最後に、インターフェースの部分であるが、国民の支払った保険料の情報と給付予測、年金運営にかかる費用を国民に毎年通知する、社会保障カードの導入を進めるべきであると考える。
2009年度改革に向けて
次回の2009年度年金制度改革に向けて、現在、「形」にかかわる改革が進められている。それが、非正規労働者への厚生年金への適用拡大、共済年金と厚生年金の統合から構成される年金の一元化である。空洞化を解消する特効薬は、厚生年金のパート・アルバイトに対する適用拡大であり、同様の対応は諸外国でも行われている。この対策を行わないで、社会保険庁を民営化しても、空洞化は解消されないであろう。民営化は目的ではなく、あくまでも手段であり、目的は空洞化の解消や正確な納付記録の管理である。社会保険庁やその後継組織に求められるのは、厳格な年金の適用、公正な徴収・免除、正確な記録管理と給付、加入者への情報通知、効率的な運営といった基本的なことであり、そこを改善できるかどうかが重要である。
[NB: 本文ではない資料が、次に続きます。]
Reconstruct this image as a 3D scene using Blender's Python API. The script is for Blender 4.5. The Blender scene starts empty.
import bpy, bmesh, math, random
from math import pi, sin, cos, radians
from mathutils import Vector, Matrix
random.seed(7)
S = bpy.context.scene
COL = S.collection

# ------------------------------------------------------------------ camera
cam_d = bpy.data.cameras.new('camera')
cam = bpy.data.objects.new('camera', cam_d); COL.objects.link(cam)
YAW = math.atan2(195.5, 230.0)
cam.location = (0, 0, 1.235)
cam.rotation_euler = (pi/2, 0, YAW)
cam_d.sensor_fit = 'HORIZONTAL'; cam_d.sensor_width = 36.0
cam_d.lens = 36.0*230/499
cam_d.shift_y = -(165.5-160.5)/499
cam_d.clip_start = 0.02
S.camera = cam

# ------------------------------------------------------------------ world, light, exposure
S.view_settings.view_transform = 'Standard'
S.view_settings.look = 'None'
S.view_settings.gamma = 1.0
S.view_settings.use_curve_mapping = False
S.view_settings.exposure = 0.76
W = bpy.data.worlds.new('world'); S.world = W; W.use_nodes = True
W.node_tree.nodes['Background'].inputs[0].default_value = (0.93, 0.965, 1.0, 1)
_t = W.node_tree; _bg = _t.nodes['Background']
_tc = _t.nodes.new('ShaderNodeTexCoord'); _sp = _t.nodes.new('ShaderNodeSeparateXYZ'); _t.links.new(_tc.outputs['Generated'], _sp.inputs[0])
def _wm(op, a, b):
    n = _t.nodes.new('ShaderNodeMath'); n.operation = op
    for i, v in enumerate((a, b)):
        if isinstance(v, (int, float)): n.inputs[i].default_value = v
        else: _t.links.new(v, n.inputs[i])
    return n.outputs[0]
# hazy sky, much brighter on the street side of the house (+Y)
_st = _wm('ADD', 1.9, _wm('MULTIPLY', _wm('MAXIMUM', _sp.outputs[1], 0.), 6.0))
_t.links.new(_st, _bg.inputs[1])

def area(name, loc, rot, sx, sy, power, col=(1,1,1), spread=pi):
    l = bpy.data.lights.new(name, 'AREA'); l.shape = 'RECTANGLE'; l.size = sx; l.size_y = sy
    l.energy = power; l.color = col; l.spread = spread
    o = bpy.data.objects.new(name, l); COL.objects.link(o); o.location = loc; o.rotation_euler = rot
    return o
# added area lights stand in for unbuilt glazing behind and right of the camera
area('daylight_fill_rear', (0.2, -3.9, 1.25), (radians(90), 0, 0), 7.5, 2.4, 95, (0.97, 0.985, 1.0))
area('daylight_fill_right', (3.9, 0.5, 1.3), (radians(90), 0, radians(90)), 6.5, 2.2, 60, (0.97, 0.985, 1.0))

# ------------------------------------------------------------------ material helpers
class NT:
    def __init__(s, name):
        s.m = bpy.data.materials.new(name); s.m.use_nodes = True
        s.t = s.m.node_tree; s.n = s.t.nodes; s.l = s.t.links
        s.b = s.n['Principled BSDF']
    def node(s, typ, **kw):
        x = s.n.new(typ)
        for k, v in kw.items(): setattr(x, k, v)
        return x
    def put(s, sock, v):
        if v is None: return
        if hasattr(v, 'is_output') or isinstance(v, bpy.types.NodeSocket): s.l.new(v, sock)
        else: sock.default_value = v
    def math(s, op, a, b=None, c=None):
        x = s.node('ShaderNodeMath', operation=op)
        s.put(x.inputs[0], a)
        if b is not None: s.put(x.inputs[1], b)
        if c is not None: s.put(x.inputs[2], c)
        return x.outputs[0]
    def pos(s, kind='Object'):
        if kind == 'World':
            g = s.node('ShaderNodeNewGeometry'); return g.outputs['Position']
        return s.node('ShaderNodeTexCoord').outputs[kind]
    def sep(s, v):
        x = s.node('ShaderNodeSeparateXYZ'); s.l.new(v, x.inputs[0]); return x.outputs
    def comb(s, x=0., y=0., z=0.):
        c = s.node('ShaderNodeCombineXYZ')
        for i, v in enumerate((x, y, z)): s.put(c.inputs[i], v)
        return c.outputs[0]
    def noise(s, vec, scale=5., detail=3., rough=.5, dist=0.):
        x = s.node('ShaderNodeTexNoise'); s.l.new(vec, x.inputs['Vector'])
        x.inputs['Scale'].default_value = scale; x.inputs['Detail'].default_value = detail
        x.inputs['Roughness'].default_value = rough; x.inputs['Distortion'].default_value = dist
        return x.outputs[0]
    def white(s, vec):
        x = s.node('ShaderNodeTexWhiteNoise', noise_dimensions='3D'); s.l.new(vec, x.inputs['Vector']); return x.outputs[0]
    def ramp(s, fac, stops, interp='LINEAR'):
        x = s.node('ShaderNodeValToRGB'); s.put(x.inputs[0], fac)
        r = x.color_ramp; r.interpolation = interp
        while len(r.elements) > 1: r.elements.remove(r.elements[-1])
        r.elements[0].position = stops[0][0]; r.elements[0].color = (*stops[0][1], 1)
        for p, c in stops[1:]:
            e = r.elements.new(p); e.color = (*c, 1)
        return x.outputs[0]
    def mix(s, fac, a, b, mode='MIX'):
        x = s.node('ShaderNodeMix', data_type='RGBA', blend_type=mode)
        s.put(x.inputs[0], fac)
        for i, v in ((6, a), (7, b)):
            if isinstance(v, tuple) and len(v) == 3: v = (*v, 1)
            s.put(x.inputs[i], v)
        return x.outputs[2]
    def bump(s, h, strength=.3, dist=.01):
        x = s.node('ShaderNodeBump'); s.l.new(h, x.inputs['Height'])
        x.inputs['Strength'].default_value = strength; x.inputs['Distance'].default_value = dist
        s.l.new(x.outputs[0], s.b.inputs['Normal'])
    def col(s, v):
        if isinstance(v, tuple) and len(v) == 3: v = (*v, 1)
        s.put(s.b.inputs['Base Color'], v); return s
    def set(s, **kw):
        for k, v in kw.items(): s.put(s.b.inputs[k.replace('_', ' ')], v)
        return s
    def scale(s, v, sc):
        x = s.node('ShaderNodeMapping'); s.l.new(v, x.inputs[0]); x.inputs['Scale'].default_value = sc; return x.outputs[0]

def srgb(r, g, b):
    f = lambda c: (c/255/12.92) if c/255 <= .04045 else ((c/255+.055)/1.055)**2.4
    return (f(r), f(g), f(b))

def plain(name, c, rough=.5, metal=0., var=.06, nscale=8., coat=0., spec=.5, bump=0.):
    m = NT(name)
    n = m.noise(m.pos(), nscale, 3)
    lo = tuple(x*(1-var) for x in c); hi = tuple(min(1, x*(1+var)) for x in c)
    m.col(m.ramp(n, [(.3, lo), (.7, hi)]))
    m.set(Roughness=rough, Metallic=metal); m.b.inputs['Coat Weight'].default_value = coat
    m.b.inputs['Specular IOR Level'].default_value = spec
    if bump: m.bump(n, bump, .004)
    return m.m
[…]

積立金が不十分になっている賦課方式を今後も維持し、将来も年金給付を行うためには、累計で1000兆円単位の費用が必要である。今後、高齢化のなかでその費用をどのように確保するかが、今後、私たち国民が考えていかねばならない問題である。そこでは、高齢世代も現役世代もみんな得をするという改革はあり得ない。どのように高齢化のコストをすべての世代で公平に分かち合うかが課題なのである。冷静な議論が必要である。